How does the Flood Zone Code work?

Living in a flood zone will change the amount of insurance you need to carry in case of a flood. Your insurance company will likely assess a greater premium from you, whether you ask for this or not. They will be looking to protect their own interest in doing so; the chances of you making a flood claim are high if you live in a high flood zone. The flood zone codes are set by the Federal Emergency Management Agency (FEMA), and these codes are generally accepted by all insurance companies.

Property Insurance in a Risk Zone

Property insurance is the portion of insurance that covers your home and, often, some of its contents. Depending on the type of contents you elect to have covered, your furniture, appliances and carpets or building materials may be protected. The insurance company decides how much coverage you need, which is directly proportional to your premiums each month. When you live in any high-risk zone, you will need more coverage, and your premiums will be higher. FEMA has risk zones for a number of natural disasters including: windstorm, fire, flood, erosion, tsunami, earthquake, and winter storm. It is rare for a home or property to avoid all risk zones entirely; there are few places in the United States that are not at risk for some type of natural disaster. However, some homes will be in higher risk zones than others.

Determining Your Flood Zone

There are four primary categories of risk zones for flood. Your category will tell you whether the federal government mandates insurance for your area and how expensive that insurance is likely to be.

  • Moderate to low risk areas are coded B, C and X. These areas are outside of the flood zone plain, and no additional insurance is required in these zones.

  • High risk areas are coded A, AE, A1-A30, AH, AO, AR and A99. Each of these codes means something slightly different. On the whole, though, these areas have about a 25% chance of losses due to flood. They must carry additional insurance to provide for this problem.

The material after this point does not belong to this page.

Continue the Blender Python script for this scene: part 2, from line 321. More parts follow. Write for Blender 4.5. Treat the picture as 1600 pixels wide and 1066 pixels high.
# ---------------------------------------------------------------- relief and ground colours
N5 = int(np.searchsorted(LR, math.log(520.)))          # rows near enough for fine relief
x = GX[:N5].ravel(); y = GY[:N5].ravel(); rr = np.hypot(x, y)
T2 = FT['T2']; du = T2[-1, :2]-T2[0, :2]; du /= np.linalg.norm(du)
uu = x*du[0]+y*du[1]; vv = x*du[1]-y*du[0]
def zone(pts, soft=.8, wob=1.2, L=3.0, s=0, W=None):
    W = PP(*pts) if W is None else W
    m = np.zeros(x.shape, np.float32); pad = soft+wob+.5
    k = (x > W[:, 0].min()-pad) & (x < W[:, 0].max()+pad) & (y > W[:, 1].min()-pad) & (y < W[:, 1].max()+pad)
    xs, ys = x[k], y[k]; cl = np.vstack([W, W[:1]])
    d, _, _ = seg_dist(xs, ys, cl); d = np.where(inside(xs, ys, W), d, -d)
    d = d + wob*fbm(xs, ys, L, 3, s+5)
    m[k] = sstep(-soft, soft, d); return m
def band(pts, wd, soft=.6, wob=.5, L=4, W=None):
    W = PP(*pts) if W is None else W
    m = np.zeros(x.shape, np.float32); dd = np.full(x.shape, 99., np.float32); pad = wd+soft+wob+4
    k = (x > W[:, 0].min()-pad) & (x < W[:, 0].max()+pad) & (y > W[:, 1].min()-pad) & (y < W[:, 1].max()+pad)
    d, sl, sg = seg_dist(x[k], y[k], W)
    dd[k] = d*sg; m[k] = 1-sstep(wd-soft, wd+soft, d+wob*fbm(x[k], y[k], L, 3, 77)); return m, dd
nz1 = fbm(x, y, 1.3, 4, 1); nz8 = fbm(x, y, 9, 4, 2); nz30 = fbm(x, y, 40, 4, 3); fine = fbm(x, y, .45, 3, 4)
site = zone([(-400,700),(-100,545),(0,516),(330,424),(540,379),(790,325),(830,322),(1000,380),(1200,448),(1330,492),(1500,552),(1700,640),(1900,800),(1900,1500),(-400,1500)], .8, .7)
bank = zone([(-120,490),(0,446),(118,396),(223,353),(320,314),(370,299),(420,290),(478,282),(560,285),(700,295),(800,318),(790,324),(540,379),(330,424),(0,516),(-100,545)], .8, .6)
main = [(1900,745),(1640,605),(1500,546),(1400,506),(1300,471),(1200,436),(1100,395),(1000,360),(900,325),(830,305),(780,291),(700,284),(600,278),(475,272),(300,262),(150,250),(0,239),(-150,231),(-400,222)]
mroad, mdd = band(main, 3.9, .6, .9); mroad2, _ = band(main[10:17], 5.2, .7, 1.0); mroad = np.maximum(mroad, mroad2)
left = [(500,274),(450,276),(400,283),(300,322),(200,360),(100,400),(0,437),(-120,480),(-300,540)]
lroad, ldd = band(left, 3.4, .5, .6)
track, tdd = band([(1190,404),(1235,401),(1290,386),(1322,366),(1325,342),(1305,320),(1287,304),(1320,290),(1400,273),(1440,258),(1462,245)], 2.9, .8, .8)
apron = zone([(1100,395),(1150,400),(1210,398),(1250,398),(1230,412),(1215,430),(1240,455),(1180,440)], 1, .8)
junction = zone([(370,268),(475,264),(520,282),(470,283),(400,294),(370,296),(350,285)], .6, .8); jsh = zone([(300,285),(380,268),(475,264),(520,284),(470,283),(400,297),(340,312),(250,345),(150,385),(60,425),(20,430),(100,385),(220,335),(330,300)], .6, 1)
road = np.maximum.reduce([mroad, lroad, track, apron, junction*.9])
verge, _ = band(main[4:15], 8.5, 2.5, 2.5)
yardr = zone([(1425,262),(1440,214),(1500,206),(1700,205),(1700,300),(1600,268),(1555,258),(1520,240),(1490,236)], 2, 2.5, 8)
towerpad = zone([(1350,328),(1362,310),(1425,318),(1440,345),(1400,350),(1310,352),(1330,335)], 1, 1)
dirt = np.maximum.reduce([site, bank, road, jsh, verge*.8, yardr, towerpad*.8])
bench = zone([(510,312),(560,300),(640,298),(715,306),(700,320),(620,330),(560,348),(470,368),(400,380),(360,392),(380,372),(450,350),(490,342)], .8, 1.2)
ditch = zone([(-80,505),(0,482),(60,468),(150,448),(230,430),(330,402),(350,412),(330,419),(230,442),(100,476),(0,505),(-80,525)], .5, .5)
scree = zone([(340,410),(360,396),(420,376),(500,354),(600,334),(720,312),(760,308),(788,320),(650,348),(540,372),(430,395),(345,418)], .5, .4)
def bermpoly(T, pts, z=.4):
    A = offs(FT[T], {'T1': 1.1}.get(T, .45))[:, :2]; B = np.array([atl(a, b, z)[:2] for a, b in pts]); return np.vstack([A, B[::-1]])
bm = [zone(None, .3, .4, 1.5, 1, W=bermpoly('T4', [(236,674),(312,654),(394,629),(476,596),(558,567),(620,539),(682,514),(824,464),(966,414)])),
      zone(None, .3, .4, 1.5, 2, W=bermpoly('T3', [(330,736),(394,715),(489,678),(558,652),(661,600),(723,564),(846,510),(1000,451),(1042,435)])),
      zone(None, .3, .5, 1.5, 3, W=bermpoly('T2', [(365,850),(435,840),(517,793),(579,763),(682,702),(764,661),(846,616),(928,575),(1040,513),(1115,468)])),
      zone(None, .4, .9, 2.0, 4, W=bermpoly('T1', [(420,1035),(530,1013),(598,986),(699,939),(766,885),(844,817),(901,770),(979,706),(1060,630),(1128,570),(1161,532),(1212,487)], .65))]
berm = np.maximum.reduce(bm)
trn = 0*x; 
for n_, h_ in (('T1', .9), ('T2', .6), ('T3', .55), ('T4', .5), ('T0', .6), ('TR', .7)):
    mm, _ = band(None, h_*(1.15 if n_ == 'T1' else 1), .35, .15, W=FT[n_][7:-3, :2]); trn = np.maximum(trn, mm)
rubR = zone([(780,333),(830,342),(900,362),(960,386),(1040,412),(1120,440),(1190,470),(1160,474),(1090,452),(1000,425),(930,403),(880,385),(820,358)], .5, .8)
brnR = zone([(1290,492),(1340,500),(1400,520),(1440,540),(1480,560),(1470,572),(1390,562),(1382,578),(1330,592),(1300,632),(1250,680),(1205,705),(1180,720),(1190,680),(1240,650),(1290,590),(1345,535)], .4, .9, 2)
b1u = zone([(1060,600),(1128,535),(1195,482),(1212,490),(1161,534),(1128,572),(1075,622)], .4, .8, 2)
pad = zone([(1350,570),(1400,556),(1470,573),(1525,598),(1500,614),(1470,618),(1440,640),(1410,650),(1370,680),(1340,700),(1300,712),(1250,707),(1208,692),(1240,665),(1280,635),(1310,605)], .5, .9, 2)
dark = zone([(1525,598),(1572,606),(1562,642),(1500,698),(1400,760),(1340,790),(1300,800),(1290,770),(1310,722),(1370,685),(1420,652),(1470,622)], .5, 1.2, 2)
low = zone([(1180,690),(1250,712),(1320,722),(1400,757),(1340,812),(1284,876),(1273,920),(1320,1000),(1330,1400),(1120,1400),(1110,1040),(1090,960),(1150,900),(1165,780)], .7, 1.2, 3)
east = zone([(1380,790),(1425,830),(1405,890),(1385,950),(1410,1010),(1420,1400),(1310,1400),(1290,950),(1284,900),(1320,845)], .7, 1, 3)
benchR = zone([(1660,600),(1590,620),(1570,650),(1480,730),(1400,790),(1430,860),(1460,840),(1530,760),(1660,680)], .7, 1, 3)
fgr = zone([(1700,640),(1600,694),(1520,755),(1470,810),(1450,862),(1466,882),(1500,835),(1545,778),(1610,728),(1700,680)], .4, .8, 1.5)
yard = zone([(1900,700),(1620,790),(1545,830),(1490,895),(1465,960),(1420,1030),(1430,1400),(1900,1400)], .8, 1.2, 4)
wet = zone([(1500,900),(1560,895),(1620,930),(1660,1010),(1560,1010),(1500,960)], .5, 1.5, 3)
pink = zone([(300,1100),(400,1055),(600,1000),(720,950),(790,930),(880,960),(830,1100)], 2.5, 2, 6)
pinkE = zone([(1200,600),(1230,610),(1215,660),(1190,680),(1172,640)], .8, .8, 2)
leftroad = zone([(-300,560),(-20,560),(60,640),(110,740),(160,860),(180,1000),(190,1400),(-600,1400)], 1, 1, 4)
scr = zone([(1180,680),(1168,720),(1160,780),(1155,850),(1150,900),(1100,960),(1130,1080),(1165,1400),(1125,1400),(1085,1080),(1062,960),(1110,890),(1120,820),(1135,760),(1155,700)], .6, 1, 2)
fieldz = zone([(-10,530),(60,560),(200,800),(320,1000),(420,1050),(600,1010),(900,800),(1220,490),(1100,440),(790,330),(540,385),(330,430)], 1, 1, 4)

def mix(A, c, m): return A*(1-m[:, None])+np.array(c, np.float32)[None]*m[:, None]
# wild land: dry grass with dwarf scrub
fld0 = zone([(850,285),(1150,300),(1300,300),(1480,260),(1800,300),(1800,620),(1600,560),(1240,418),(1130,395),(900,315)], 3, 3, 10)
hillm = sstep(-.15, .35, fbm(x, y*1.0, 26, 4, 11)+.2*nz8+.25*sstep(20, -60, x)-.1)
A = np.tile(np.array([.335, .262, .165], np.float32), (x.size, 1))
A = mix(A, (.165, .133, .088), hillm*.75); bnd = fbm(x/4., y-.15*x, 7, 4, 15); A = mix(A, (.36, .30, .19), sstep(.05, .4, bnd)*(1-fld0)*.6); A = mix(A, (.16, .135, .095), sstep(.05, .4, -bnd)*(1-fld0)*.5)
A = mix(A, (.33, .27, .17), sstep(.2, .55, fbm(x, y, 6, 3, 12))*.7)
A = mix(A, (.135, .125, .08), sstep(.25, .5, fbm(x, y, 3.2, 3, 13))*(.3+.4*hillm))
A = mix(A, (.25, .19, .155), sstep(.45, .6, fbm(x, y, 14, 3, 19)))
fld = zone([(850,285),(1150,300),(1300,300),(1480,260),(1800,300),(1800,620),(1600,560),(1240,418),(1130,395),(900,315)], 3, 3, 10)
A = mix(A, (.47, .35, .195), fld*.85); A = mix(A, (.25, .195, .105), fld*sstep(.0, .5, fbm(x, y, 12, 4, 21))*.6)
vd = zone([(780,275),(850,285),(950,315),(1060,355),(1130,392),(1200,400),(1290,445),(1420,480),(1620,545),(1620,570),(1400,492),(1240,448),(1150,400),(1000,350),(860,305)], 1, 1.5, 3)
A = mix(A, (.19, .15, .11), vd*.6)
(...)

  • High risk coastal areas, a step up from high risk areas, are coded V, VE, V1-V30. These areas also must carry, by law, flood insurance policies. 

  • Unknown areas receive the code D. They have not yet been tested for floods, but hazards do potentially exist. Insuring these areas is up to the property owner and the insurance company. The lack of data may lead to higher premiums, though, since insuring the area does carry a risk of claims.

Reducing your Premiums

Your policy will tell you how you are coded in your area. If you own multiple residences, each will likely be coded slightly differently. There is always an option to move to a low risk area. However, most people want to stay put and simply reduce premiums. You can do this by installing safety and hazard protections in your home. Ask your insurer about loss control methods that may reduce your exposure and, therefore, your premiums.